## PROBLEM TO SOLVE
Begin with the first line below and retype each line exactly through the line containing "hall ceiling lamp". Any pictures are to be left out.

## RAW DATA
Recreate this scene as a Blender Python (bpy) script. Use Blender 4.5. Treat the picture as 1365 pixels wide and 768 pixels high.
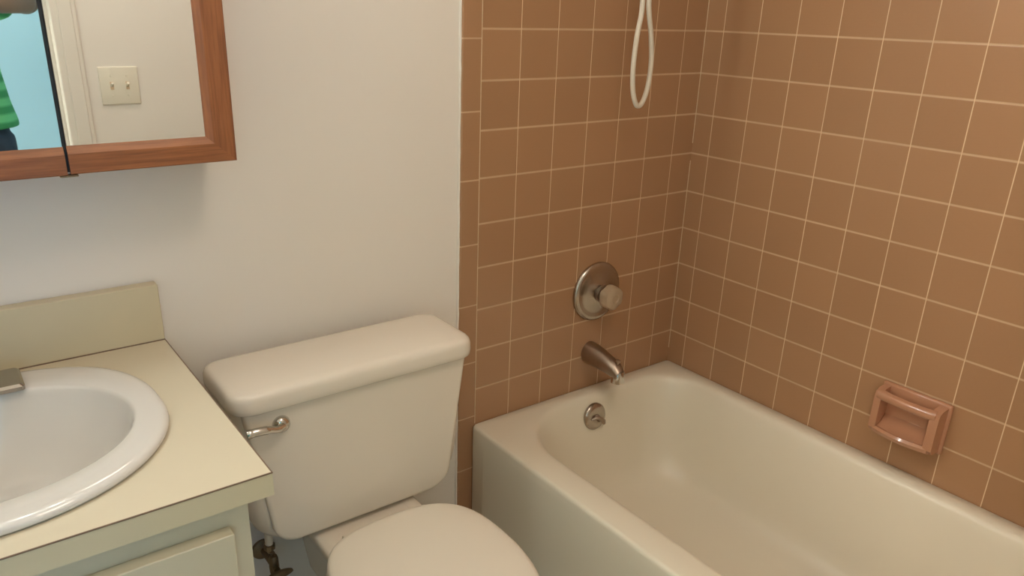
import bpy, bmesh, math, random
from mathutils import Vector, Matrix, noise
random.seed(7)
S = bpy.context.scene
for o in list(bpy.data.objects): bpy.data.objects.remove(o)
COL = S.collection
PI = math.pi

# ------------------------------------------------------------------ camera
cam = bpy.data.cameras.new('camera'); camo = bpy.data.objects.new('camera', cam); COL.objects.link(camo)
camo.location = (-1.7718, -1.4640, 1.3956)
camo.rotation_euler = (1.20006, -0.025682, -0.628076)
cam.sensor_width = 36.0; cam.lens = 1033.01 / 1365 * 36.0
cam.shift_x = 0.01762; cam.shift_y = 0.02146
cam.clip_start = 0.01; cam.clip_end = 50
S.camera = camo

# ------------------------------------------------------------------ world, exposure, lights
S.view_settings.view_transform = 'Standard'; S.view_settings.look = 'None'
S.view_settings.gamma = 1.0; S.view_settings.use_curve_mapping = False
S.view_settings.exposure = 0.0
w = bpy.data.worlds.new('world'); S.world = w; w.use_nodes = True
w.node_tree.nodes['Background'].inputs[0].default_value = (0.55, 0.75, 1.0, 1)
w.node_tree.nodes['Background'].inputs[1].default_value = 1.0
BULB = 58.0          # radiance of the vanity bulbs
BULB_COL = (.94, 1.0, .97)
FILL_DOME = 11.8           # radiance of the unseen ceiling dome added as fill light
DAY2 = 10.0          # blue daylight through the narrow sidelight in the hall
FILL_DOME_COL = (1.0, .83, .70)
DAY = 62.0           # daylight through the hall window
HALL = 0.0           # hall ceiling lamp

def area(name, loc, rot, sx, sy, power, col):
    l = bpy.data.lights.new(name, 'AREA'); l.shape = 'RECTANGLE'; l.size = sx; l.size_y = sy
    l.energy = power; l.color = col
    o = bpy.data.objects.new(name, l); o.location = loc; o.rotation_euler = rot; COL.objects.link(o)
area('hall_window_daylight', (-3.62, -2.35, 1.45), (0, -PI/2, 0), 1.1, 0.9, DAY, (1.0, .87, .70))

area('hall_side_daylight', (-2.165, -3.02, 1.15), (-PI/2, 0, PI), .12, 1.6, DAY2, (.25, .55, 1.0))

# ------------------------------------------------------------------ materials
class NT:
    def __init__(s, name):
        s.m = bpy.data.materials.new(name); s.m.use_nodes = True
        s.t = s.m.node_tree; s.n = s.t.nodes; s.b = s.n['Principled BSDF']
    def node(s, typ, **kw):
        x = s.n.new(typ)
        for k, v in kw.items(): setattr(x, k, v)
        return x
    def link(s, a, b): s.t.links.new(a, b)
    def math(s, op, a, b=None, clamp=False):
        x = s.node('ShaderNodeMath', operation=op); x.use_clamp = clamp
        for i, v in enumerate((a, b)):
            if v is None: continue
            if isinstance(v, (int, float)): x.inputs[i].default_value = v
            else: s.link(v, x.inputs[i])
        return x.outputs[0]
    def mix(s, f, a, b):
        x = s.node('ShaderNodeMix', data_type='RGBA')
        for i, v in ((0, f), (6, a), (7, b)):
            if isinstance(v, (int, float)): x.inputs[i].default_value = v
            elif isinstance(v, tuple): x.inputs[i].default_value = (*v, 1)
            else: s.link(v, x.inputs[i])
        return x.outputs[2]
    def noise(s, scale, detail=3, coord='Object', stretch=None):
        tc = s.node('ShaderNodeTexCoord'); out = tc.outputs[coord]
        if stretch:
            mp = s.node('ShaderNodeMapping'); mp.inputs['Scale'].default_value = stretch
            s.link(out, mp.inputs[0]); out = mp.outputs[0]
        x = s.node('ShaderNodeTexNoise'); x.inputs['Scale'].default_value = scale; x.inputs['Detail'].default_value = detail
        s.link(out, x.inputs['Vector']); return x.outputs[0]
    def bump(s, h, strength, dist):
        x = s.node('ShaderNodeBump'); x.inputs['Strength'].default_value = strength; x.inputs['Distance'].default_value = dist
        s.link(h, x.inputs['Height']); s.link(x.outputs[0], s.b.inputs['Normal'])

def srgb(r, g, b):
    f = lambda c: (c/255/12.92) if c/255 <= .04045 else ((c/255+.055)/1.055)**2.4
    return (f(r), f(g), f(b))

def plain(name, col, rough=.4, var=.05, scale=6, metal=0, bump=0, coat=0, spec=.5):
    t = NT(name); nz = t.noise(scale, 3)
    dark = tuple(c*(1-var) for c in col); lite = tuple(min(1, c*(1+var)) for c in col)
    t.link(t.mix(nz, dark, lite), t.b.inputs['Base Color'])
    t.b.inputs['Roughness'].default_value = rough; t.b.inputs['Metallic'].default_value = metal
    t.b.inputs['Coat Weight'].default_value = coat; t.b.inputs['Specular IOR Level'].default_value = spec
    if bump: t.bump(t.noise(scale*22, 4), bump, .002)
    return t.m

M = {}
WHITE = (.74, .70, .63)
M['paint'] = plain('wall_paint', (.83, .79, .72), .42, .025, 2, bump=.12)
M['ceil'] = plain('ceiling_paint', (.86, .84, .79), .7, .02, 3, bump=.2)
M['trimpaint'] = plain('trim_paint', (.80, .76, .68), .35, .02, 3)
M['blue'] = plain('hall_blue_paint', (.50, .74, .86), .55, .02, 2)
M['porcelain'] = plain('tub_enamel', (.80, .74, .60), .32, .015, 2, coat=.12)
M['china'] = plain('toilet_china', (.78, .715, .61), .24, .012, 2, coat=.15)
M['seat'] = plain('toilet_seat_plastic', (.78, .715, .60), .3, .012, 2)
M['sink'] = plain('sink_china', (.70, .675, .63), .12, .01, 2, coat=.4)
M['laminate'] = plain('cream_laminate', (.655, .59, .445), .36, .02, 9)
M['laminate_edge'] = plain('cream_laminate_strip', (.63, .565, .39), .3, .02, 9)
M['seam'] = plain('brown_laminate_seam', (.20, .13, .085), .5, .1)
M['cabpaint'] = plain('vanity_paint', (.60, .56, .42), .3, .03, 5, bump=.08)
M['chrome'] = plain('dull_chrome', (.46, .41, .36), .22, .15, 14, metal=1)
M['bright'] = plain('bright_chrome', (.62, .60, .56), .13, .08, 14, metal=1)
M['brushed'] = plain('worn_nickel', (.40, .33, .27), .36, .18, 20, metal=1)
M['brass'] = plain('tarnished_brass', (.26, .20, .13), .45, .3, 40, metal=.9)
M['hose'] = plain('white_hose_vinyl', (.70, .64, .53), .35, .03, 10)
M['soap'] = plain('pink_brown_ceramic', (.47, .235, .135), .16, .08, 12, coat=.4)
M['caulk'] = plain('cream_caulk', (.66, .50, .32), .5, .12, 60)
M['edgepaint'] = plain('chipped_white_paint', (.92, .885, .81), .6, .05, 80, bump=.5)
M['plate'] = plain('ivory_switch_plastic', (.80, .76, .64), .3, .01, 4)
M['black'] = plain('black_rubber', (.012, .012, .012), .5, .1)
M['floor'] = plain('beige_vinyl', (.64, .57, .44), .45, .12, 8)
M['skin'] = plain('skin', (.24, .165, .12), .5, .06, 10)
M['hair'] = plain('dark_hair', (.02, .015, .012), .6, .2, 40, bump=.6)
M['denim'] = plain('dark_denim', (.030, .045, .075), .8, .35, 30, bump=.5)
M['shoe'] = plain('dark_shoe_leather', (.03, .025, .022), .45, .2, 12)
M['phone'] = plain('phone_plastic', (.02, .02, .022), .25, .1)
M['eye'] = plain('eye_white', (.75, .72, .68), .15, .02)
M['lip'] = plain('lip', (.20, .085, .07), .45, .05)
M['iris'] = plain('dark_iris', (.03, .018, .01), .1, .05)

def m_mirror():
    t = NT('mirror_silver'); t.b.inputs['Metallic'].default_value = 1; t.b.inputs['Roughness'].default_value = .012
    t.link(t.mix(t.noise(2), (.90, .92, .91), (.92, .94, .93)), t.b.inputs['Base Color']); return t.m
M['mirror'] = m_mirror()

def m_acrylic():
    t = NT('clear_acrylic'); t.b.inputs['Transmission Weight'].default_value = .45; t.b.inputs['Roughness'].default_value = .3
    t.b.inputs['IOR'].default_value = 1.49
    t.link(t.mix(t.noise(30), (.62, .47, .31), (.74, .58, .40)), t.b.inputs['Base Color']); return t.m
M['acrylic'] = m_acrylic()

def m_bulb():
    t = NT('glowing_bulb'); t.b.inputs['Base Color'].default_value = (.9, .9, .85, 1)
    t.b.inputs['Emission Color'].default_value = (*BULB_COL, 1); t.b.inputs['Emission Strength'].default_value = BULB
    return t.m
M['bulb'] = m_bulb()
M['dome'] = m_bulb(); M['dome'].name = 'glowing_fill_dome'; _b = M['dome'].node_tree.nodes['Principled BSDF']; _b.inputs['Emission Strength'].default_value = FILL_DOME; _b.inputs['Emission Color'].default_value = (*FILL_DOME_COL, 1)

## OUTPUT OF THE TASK
Recreate this scene as a Blender Python (bpy) script. Use Blender 4.5. Treat the picture as 1365 pixels wide and 768 pixels high.
import bpy, bmesh, math, random
from mathutils import Vector, Matrix, noise
random.seed(7)
S = bpy.context.scene
for o in list(bpy.data.objects): bpy.data.objects.remove(o)
COL = S.collection
PI = math.pi

# ------------------------------------------------------------------ camera
cam = bpy.data.cameras.new('camera'); camo = bpy.data.objects.new('camera', cam); COL.objects.link(camo)
camo.location = (-1.7718, -1.4640, 1.3956)
camo.rotation_euler = (1.20006, -0.025682, -0.628076)
cam.sensor_width = 36.0; cam.lens = 1033.01 / 1365 * 36.0
cam.shift_x = 0.01762; cam.shift_y = 0.02146
cam.clip_start = 0.01; cam.clip_end = 50
S.camera = camo

# ------------------------------------------------------------------ world, exposure, lights
S.view_settings.view_transform = 'Standard'; S.view_settings.look = 'None'
S.view_settings.gamma = 1.0; S.view_settings.use_curve_mapping = False
S.view_settings.exposure = 0.0
w = bpy.data.worlds.new('world'); S.world = w; w.use_nodes = True
w.node_tree.nodes['Background'].inputs[0].default_value = (0.55, 0.75, 1.0, 1)
w.node_tree.nodes['Background'].inputs[1].default_value = 1.0
BULB = 58.0          # radiance of the vanity bulbs
BULB_COL = (.94, 1.0, .97)
FILL_DOME = 11.8           # radiance of the unseen ceiling dome added as fill light
DAY2 = 10.0          # blue daylight through the narrow sidelight in the hall
FILL_DOME_COL = (1.0, .83, .70)
DAY = 62.0           # daylight through the hall window
HALL = 0.0           # hall ceiling lamp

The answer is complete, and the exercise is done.